Совершенно верно. Моя позиция относительно разделения функций, в сущности, была именно такой. Я был за музей, но я говорил о том, что от замены этикетки на бутылке вино в бутылке не изменится; нужно менять вино. Нужно менять наполнение. Нам пора перестать определять искусство исключительно как корпус объектов, которые общество признало искусством. Нужно предоставить искусству возможность эволюционировать в зрительском восприятии и фокусироваться именно на этом. Я не добьюсь сближения жизни и искусства, просто устроив в музее кафетерий, или игровую площадку, или воркшоп. Вопрос о музее таким образом не решается. С одной стороны, наша задача состоит в том, чтобы превращать произведение в произведение искусства, с другой – в сохранении тех произведений, которые уже стали произведениями искусства, и в недопущении того, чтобы они превратились в антиквариат. Такова была моя точка зрения. Так что я был за охранительную функцию музея и предложил термин «антимузей» не потому, что «антиискусство» в моем понимании – это что-то, что никогда не станет искусством, но скорее нечто стимулирующее постоянное обновление искусства. Это не негативное, а очень позитивное высказывание. Процесс постоянного созидания, так сказать. Хотя сама институция и не создает произведения, она берет на себя роль зрителя, в конечном счете обеспечивая социальный консенсус и таким образом производя произведения искусства.

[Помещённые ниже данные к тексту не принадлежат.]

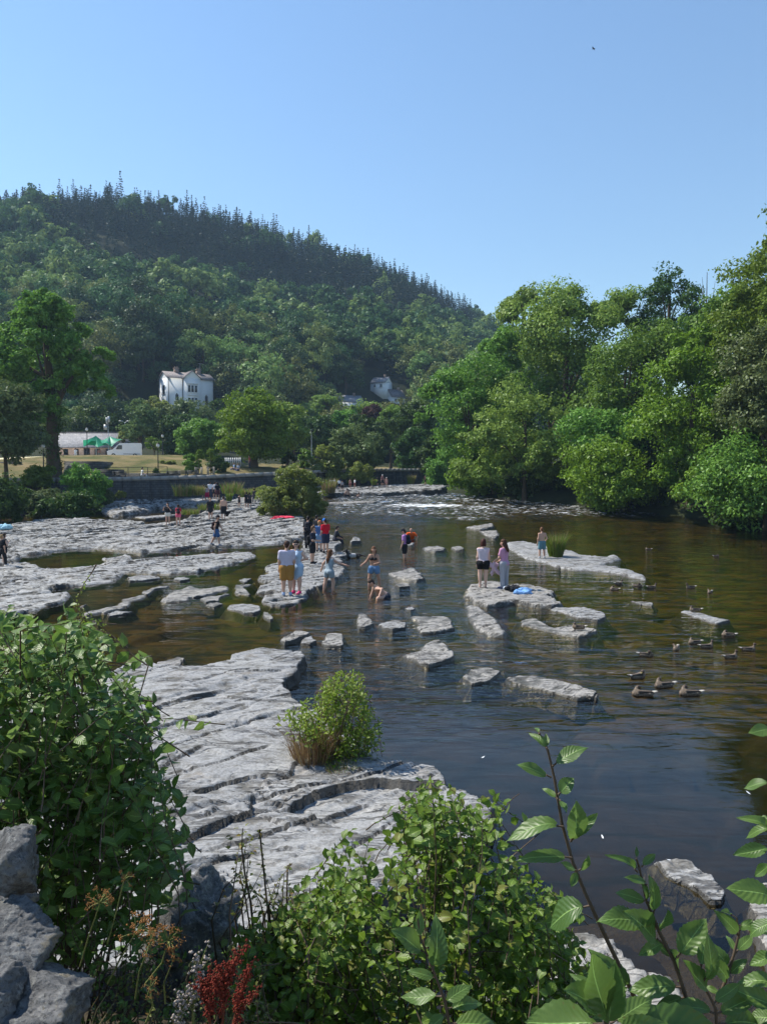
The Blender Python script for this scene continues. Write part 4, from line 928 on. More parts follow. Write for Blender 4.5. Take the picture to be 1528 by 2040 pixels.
# conifers: the ones on the skyline and nearest first
con = [c for c in con if clear_of_houses(c[0], c[1], c[2], 15, 3)]
con.sort(key=lambda c: (-1000 if c[3] > .86 else 0) + c[1])
broad = [b for b in broad if clear_of_houses(b[0], b[1], b[2], 11, 5)]
broad.sort(key=lambda b: b[1])
for i, (x, Y, z, t) in enumerate(con[:295]):
    o = obj('conifer', CF[r.randint(4)]); s = r.choice([.5, .6, .65, .65, .7, .75, .8, .95]) * r.uniform(.9, 1.1); o.location = (x, Y, z - .6); o.scale = (s * r.uniform(.85, 1.15),) * 2 + (s,); o.rotation_euler = (r.uniform(-.04, .04), r.uniform(-.04, .04), r.uniform(0, 6.28))
    thing(o, 'dark spire topped conifer standing high on the far wooded hill', 'conifer', 'conifers on the hill top')
for i, (x, Y, z, t) in enumerate(broad[:295]):
    pale = vnoise(x * .05 + 40, Y * .05) + r.uniform(-.25, .25) > .55
    o = obj('hill_tree', (BP if pale else BD)[r.randint(4)]); s = r.uniform(.85, 1.6)
    if Y < 200: s *= .7
    o.location = (x, Y, z - .8); o.scale = (s * r.uniform(.9, 1.15), s * r.uniform(.9, 1.15), s * r.uniform(.85, 1.2)); o.rotation_euler = (0, 0, r.uniform(0, 6.28))
    thing(o, ('pale' if pale else 'dark') + ' rounded broadleaf tree among many on the lower slope of the far hill', 'tree', 'broadleaf trees on the far hillside, ' + ('pale' if pale else 'dark'))
# the rest of the wood reads as one mass
def merged(name, protos, pts, mats, smin, smax):
    mb = MB()
    for (x, Y, z, t) in pts:
        V, F, mi = protos[r.randint(len(protos))]; s = r.uniform(smin, smax); a = r.uniform(0, 6.28); c, sn = math.cos(a) * s, math.sin(a) * s
        W = np.c_[V[:, 0] * c - V[:, 1] * sn, V[:, 0] * sn + V[:, 1] * c, V[:, 2] * s * r.uniform(.85, 1.15)] + (x, Y, z - .7)
        mb.add(W, F, r.randint(len(mats)))
    return mb.build(name, mats)
pr = []
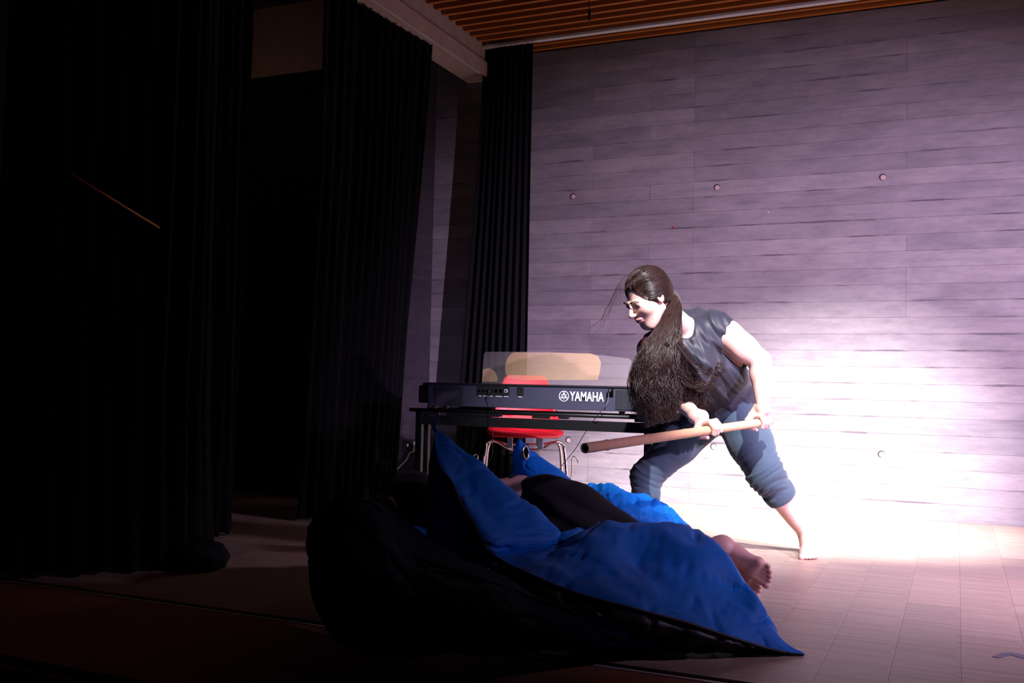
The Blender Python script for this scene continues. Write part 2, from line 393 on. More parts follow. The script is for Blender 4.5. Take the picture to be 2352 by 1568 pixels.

Оказал ли кто-то из художников влияние на становление вашего понимания музея?
Да, довольно многие. Вопрос о музее был центральным в тех дискуссиях, которые велись в художественных кругах. Особенно памятны мне в этом отношении Даниэль Бюрен и Марсель Бротарс. Как правило, я выставлял художника только один раз – я не хотел уподобляться галерее, где раз за разом выставляются одни и те же художники. Но Бюрена я выставлял дважды.
Если просмотреть ваши каталоги-коробки, можно заметить, что вы почти не делали групповых выставок. Не могли бы вы это прокомментировать? В этом отношении мне также очень интересно ваше заявление в связи с «Документой V» в Касселе. В 1972 году вас пригласил туда Харальд Зееман. «Углублять, а не расширять» – такова была ваша позиция. Вы углубляли понимание позиций отдельных художников – среди прочих, Бротарса, Бойса, Робера Филиу.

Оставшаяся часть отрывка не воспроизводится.